* Exercise directions: Return the lines below that carry the word "high".

* Collected data:
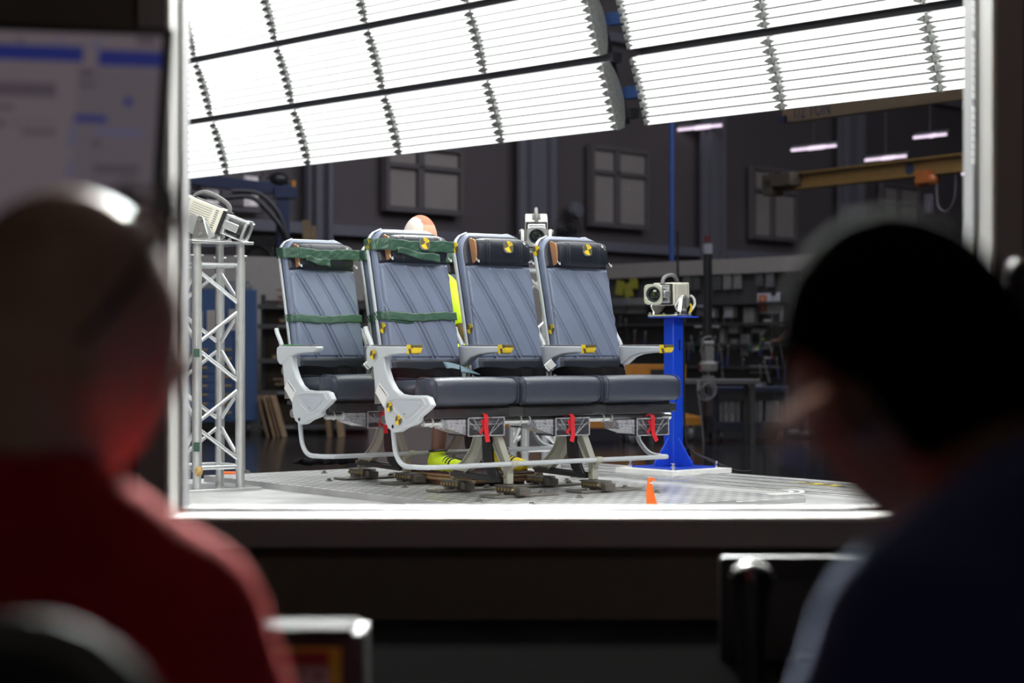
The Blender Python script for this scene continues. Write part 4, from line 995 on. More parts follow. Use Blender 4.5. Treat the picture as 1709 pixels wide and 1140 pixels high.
m.build('writing', M['grey_plastic'], o, smooth=False)
# goods on the shelves
goods = [(1212, 1227, 512, 530, 2, 'pale notice card standing on the upper shelf'), (1245, 1262, 513, 545, 1, 'tall pale box on the upper shelf left of the clipboard'), (1220, 1236, 541, 556, 1, 'pair of leaning grey cartons on the second shelf'),
         (1205, 1212, 548, 584, 1, 'narrow upright grey ruler on the tool wall'), (1222, 1233, 566, 584, 0, 'small grey box standing below the leaning cartons'), (1240, 1252, 558, 594, 0, 'tall narrow grey case below the pale box'),
         (1166, 1180, 515, 528, 0, 'small grey device left of the dark pole, upper shelf'), (1186, 1196, 514, 530, 2, 'small white device right of the dark pole, upper shelf'),
         (1258, 1282, 548, 556, 0, 'dark tray with small parts on the second shelf'), (1255, 1300, 610, 616, 1, 'upper grey tray of small parts on the third shelf'), (1255, 1286, 619, 624, 1, 'lower perforated tray on the third shelf'),
         (1140, 1158, 572, 584, 0, 'grey folded item beside the blue column, third shelf'), (1306, 1314, 508, 545, 2, 'white rolled paper at the right of the clipboard')]
for u0, u1, v0, v1, c, lb in goods: wallbox('shelf_item', u0, u1, v0, v1, .16, .08, pk[c], lb, 'box', 'goods on the tool wall shelves')
lime = mat('lime_tag', (.32, .55, .02), .5)
for k, (u, v) in enumerate(((1272, 579), (1262, 644))):
    o = wallbox('tagged_case', u-13, u+13, v-5, v+5, .2, .08, pk[2], ['white case with a lime green tag on the tool wall, tilted', 'white case with a lime green tag at the front of the work table'][k], 'case', 'cases with lime tags', tilt=R(-10 if k == 0 else 0))
    m = MB(); m.bar((-.02, -.05, 0), (.09, -.05, .08), .004, .025); m.bar((-.02, -.05, -.03), (-.02, -.05, .03), .02, .004); m.build('lime_tag', lime, o, smooth=False)
for k, (u, v) in enumerate(((1170, 511), (1165, 545), (1195, 545), (1281, 535), (1281, 597), (1193, 605), (1175, 618))):
    o = wallbox('shelf_label', u-6, u+6, v-1.5, v+1.5, .265, .004, pk[2], 'small white shelf label strip, %s on the tool wall' % ['top left', 'left on the second shelf', 'middle on the second shelf', 'under the clipboard', 'right on the third shelf', 'beside the robot arm', 'below the robot arm'][k], 'label', 'label strips of the tool wall', bev=0)
# clutter of tools: many small countable grey pieces hanging on the wall
rnd = random.Random(3); tools = []
tm = mat('tool_grip', (.10, .09, .09), .5, var=.3); tms = mat('tool_steel', (.22, .22, .22), .35, .6)
tcol = [mat('red_grip', (.12, .012, .012), .5), mat('blue_grip', (.015, .03, .12), .5), tm, mat('teal_grip', (.02, .06, .06), .5)]
for k in range(46):
    u = rnd.uniform(1022, 1330); v = rnd.choice((540, 566, 590, 612))+rnd.uniform(-6, 6)
    if 1095 < u < 1140: continue
    p = TW(u, v, .30 if v > 560 else .12); L = rnd.uniform(.08, .16)
    root = empty('hand_tool', p, aw, 'small hand tool hanging %s on the tool wall, %s grip' % ('low' if v > 580 else 'high', ['red', 'blue', 'grey', 'teal'][k % 4]), 'tool', 'hand tools on the tool wall')
    m = MB(); m.cyl((0, 0, -L), (0, 0, -L*.3), .010, .013, n=8); m.build('grip', tcol[k % 4], root)
    m = MB(); m.cyl((0, 0, -L*.3), (0, 0, L*.5), .005, n=6); m.box((0, 0, L*.55), (.03, .01, .03)); m.build('shaft', tms, root)
    root.rotation_euler = (0, rnd.uniform(-.4, .4), aw)
    tools.append(root)
OR = ['first', 'second', 'third', 'fourth', 'fifth', 'sixth', 'seventh', 'eighth', 'ninth', 'tenth', 'eleventh', 'twelfth', 'thirteenth', 'fourteenth', 'fifteenth', 'sixteenth', 'seventeenth', 'eighteenth', 'nineteenth', 'twentieth']
rowc = {}
tools.sort(key=lambda q: q.location.x/q.location.y)
side_w = ['beside the left edge of the tool wall', 'left of the blue column', 'just right of the blue column', 'near the robot arm', 'between robot arm and clipboard', 'under the clipboard', 'near the standing man']
for r_ in tools:
    u = 854.5+F*r_.location.x/r_.location.y; zone = min(6, max(0, int((u-1022)/46))); lev = 'top row' if r_.location.z > .8 else 'second row' if r_.location.z > .64 else 'third row' if r_.location.z > .5 else 'bottom row'
    gname = ('red', 'blue', 'grey', 'teal')[tcol.index(r_.children[0].data.materials[0])]
    rowc[lev] = rowc.get(lev, -1)+1; r_['label'] = f'small tool with {gname} grip, {lev} of the tool wall, {OR[rowc[lev]]} from left'
# dark pole in front of the tool wall
m = MB(); m.cyl((0, 0, 0), (0, 0, 1.66-FZ), .045, n=14); o = m.build('pole', M['black'])
p = at(1181, 700, 19.6); o.location = (p.x, p.y, FZ); tag(o, 'black vertical pole with a red and white top in front of the tool wall', 'pole')
m = MB(); m.cyl((0, 0, 1.60-FZ), (0, 0, 1.70-FZ), .048, n=14); m.build('pole_cap', [mat('white_cap', (.3, .3, .32), .5)], o); m = MB(); m.cyl((0, 0, 1.72-FZ), (0, 0, 1.78-FZ), .03, n=14); m.build('red_tip', tcol[0], o)
# thin blue pole far behind
p = at(1121, 450, 24.5); m = MB(); m.cyl((0, 0, 0), (0, 0, 4.2), .035, n=10); thing1(m, 'blue_pole', [mat('mid_blue_paint', (.02, .06, .20), .5)], 'thin blue vertical pole rising behind the right seat', 'pole', loc=(p.x, p.y, FZ))
# dark lamp cord with orange plug
p = at(1131, 470, 19.5); m = MB(); m.cyl((0, 0, -.12), (0, 0, .5), .012, n=8); o = thing1(m, 'power_plug', [M['black']], 'black hanging cord with an orange plug above the blue column', 'cord', loc=p)
m = MB(); m.cyl((0, 0, -.2), (0, 0, -.1), .04, .03, n=10); m.build('orange_plug', mat('dark_orange', (.30, .10, .02), .5), o)
# ---- robot arm, small, white, on a table
p = at(1181, 640, 18.8)
tbl = empty('work_table', (at(1150, 640, 18.8).x, 18.8, FZ), 0, 'grey work table top carrying the white robot arm', 'table')
zt2 = at(1150, 633, 18.8).z-FZ
m = MB(); m.box((.1, 0, zt2-.02), (1.1, .6, .04)); m.build('tabletop', mat('grey_tabletop', (.10, .095, .10), .5), tbl, bevel=.004)
for sx in (-.38, .58):
    for sy in (-.25, .25): m = MB(); m.box((sx, sy, (zt2-.04)/2), (.05, .05, zt2-.04)); m.build('leg', M['charcoal'], tbl, bevel=.003)
rb = empty('robot_arm', (p.x, 18.75, FZ+zt2), R(20), 'small white robot arm standing on the work table', 'robot arm')
wm = mat('robot_white', (.20, .195, .18), .4)
m = MB(); m.lathe([(.10, 0), (.10, .03), (.075, .05), (.075, .06)], n=20); m.build('base', wm, rb)
m = MB(); m.cyl((0, 0, .06), (0, 0, .11), .02, n=12); m.build('shaft', tms, rb)
m = MB(); m.lathe([(.11, .11), (.13, .13), (.13, .22), (.10, .25), (.08, .26)], n=20); m.build('shoulder', wm, rb)
m = MB(); m.prism([(-.06, .24), (.06, .24), (.05, .36), (.035, .52), (-.035, .52), (-.05, .36)], -.06, .06); m.cyl((-.08, 0, .50), (.08, 0, .50), .045, n=16); m.build('upper_arm', wm, rb, bevel=.008)
m = MB(); m.tube(smoothpts([(.08, .02, .22), (.10, .02, .4), (.07, .02, .58), (0, 0, .60), (-.09, .0, .56), (-.10, 0, .42), (-.08, 0, .30)], 5), .012, 8); m.build('hose', wm, rb)
m = MB(); m.box((-.13, 0, .17), (.02, .06, .08)); m.build('red_block', tcol[0], rb, bevel=.003)
rb.scale = (.68, .68, .68)
# coiled cable hanging from the table
m = MB(); 
for k in range(3): m.tube([(.075*math.cos(R(a))*(1-.08*k)+.02*k, -.33, -.07+.075*math.sin(R(a))+.012*k) for a in range(0, 360, 20)], .0045, 6, closed=True)
m.tube(smoothpts([(-.08, -.33, -.05), (-.05, -.33, -.25), (-.02, -.33, -.6), (-.05, -.33, -.85)], 5), .0055, 6); m.box((-.07, -.33, .0), (.03, .03, .10))
thing1(m, 'cable_coil', [mat('grey_cable', (.24, .23, .24), .5)], 'coil of pale grey cable hanging under the table edge by the robot arm', 'cable', loc=(p.x-.05, 18.8, FZ+zt2-.05))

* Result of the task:
The Blender Python script for this scene continues. Write part 4, from line 995 on. More parts follow. Use Blender 4.5. Treat the picture as 1709 pixels wide and 1140 pixels high.
    root = empty('hand_tool', p, aw, 'small hand tool hanging %s on the tool wall, %s grip' % ('low' if v > 580 else 'high', ['red', 'blue', 'grey', 'teal'][k % 4]), 'tool', 'hand tools on the tool wall')